When Michael suggests that we take action with other men and women, we can work within our social networks (friendships, relatives, co-workers, classmates, etc.) to clarify our intention to be more outwardly empathetic to all women and lay a new standard that we expect our friends, family, colleagues, etc to also express more empathy towards more women more often.

And when Michael suggest that we as men can take more collective action, that suggests we as men can organize public demonstrations of our support for women.  As an example, as a part of the annual Take Back the Night march and rally in Louisville, Kentucky,  for several years a group of men organized a “feeder march.”  That is, a separate march of and for men that joined with women at the rally site prior to the candle-light vigil.  In this way, men of the Louisville community were publicly demonstrating (both meanings of the word) our collective support for women.
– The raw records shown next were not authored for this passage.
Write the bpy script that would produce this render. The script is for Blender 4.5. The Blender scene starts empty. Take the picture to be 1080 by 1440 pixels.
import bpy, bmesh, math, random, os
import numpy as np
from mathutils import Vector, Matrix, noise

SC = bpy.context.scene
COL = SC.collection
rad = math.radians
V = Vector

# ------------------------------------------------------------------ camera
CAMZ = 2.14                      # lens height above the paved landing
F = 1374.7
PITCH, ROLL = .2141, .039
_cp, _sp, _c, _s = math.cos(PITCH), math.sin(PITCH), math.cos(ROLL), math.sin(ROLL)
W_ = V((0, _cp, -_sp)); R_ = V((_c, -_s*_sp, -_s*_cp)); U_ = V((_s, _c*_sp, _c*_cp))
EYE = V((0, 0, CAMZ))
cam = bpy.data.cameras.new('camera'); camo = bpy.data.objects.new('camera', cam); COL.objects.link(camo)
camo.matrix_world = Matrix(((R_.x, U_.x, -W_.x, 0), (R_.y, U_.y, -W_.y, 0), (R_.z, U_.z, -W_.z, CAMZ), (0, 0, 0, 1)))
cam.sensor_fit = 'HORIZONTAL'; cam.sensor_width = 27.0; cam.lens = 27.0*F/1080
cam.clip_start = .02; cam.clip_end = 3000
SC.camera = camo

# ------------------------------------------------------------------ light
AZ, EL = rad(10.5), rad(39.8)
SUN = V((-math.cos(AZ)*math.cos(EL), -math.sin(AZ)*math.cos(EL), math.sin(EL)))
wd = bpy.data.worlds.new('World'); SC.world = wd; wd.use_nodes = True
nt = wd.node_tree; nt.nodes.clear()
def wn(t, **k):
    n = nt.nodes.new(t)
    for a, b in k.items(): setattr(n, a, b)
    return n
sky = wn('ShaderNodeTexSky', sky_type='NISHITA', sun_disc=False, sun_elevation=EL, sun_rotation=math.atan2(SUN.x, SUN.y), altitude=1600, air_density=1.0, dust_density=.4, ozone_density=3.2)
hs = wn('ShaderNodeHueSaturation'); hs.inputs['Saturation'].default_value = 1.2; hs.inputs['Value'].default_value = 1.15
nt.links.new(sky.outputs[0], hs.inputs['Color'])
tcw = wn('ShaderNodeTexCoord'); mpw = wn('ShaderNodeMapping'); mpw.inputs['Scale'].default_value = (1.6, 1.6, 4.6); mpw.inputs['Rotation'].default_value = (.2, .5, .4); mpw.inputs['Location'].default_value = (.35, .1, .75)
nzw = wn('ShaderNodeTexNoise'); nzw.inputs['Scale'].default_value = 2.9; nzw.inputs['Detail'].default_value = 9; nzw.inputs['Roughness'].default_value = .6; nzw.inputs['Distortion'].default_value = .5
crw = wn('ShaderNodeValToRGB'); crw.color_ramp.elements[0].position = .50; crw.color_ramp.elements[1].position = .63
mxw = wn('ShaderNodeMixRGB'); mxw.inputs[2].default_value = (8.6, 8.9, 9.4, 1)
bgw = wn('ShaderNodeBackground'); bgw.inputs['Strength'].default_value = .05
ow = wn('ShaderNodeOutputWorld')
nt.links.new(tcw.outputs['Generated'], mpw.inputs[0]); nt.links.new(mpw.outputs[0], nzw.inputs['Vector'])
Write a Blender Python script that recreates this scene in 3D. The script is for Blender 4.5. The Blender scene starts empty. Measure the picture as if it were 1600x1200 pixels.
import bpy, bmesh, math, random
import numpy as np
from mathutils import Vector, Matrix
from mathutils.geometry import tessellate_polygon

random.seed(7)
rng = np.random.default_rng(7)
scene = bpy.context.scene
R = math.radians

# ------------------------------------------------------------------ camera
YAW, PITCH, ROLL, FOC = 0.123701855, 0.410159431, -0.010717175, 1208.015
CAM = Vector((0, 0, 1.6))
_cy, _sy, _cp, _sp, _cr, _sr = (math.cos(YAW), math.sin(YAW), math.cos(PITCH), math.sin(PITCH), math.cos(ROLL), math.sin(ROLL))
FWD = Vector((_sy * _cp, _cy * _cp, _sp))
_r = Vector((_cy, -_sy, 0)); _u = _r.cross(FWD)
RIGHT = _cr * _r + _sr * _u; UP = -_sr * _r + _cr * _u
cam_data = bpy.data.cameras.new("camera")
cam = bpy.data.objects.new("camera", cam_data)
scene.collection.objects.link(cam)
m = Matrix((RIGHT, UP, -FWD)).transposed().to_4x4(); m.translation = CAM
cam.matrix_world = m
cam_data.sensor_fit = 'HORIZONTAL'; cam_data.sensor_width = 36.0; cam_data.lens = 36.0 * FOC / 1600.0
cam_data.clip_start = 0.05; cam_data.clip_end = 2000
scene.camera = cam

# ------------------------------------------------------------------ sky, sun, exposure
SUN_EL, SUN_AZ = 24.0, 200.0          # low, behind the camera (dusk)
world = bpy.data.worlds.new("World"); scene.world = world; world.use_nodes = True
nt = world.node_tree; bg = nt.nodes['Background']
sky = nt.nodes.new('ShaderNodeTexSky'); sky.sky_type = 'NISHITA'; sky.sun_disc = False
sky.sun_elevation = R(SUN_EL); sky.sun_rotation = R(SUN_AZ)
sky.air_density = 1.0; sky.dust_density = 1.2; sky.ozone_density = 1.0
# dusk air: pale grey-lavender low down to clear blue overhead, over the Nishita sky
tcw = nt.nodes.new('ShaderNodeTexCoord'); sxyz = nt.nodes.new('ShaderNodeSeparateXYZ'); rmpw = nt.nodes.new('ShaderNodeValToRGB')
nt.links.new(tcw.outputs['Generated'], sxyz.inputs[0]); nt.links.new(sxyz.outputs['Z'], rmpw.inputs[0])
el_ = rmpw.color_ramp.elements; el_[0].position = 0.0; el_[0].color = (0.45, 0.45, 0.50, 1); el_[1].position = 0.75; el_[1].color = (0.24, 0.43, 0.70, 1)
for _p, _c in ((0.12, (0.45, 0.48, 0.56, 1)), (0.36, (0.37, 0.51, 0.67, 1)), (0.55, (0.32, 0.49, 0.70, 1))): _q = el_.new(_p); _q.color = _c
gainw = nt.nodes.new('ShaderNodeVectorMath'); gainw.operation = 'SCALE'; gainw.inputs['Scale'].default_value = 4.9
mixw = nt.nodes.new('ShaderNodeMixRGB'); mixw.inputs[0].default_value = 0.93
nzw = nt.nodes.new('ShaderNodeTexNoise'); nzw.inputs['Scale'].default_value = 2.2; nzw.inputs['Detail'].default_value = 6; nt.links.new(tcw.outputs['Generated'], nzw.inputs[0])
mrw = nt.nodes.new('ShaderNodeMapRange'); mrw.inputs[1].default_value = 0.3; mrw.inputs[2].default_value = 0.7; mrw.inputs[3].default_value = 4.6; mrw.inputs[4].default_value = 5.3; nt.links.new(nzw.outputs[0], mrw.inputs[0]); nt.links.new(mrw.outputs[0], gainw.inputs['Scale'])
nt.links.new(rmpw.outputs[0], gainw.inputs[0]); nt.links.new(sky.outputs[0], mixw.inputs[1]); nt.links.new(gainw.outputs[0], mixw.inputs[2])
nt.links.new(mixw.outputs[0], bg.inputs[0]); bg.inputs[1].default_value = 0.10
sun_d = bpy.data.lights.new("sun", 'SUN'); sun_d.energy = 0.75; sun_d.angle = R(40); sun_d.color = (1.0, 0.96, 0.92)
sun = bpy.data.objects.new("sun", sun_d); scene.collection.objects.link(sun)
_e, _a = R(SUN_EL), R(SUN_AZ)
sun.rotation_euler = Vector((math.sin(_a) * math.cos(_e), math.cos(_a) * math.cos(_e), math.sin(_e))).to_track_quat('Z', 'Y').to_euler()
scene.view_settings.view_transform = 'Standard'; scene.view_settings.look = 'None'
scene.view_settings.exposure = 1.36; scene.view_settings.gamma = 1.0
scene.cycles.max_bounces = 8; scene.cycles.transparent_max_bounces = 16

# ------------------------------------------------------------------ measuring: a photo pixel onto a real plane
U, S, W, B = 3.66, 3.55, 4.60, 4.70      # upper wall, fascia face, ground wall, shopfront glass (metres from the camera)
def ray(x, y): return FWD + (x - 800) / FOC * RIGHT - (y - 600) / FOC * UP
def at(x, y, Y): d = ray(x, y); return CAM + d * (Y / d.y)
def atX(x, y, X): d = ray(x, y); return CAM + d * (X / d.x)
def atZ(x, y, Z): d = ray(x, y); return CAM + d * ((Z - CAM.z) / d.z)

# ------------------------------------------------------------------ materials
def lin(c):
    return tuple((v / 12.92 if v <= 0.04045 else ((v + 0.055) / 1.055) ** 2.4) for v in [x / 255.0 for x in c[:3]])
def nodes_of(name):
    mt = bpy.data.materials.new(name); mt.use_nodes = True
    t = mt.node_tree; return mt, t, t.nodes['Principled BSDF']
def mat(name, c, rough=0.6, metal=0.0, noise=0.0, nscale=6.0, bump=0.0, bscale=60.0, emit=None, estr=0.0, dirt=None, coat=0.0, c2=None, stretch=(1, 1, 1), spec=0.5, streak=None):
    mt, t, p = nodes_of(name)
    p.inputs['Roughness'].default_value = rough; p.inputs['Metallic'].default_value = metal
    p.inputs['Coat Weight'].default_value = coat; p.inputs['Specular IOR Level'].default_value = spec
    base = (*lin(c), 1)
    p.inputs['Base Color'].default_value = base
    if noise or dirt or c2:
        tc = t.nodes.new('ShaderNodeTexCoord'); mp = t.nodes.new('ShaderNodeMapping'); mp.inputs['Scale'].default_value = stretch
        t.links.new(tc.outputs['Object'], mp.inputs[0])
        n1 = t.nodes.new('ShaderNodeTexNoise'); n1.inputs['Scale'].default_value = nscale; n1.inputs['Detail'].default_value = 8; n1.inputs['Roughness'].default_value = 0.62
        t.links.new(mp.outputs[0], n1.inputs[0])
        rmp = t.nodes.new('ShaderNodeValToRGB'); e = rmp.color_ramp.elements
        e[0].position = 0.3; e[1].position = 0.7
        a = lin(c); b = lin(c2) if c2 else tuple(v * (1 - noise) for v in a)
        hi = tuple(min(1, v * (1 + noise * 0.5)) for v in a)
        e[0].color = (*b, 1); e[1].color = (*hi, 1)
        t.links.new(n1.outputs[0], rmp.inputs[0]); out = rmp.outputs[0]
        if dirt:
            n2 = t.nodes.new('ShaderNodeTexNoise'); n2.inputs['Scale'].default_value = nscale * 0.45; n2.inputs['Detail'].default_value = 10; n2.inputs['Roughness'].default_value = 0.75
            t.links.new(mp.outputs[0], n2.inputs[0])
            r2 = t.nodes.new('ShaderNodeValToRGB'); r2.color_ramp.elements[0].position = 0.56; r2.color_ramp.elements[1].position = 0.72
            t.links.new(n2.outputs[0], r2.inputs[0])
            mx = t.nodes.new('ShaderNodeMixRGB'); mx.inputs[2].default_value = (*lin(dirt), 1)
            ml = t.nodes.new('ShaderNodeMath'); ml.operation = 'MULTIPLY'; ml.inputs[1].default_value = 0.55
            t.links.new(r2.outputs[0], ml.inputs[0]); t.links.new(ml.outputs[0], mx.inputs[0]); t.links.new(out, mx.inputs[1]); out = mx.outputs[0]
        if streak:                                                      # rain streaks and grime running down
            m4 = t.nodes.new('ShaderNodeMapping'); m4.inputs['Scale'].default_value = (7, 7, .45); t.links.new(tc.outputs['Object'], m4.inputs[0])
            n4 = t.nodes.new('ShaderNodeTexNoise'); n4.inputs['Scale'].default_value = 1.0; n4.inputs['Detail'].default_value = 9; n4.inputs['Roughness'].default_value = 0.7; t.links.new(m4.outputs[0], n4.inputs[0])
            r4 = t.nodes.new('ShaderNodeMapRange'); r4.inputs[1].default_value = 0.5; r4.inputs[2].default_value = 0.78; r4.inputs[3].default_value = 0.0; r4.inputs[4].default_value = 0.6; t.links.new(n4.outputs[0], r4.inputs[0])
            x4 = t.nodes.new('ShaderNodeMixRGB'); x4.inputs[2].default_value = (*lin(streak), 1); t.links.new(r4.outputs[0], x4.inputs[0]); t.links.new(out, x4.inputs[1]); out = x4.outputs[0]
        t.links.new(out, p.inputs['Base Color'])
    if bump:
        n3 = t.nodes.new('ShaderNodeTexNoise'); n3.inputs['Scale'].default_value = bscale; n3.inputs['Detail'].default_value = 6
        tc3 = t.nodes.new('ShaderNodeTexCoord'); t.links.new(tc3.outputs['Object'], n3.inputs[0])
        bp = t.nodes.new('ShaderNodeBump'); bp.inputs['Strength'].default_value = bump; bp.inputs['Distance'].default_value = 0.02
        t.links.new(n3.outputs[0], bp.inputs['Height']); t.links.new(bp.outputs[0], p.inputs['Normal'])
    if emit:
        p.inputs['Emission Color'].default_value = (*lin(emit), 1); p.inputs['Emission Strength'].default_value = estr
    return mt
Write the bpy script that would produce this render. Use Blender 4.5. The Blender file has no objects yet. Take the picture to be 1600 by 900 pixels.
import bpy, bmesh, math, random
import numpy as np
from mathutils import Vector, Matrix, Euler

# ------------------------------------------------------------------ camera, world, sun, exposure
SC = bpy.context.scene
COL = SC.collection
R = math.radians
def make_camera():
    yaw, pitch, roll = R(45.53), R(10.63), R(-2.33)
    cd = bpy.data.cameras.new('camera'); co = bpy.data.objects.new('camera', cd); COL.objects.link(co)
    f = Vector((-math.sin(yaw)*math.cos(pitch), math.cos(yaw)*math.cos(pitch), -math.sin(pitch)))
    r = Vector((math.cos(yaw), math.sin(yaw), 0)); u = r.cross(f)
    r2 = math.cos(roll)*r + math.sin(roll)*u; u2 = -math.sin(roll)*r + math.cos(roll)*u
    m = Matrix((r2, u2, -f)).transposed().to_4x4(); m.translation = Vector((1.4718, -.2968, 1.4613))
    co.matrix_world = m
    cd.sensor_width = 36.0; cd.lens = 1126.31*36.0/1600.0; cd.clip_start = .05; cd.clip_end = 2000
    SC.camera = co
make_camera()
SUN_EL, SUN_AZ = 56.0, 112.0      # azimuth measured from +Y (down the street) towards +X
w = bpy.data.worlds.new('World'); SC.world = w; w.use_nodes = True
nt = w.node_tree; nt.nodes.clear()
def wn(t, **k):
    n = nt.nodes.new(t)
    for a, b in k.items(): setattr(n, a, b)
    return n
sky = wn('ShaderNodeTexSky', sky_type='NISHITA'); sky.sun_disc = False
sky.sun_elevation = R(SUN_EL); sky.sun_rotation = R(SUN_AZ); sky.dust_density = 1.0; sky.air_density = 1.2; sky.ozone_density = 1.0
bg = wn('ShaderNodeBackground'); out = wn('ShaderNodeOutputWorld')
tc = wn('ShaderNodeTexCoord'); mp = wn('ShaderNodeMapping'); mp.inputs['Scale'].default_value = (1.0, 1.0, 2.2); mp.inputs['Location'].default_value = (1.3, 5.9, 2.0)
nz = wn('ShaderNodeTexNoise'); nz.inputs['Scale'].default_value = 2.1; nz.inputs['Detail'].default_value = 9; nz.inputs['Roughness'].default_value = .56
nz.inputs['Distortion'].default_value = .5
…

I am, of course, am only using building empathy as an example.  We as men, individually and collectively, can and must work on all five of these criteria, in all three of the arenas described above.

As critical as it is for women to find the courage and be supported in speaking up about their experiences of being harassed and assaulted, we also need to generate the courage amongst men to actively challenge men’s harassing attitudes and behaviors.  This is what men can do -- and need to do.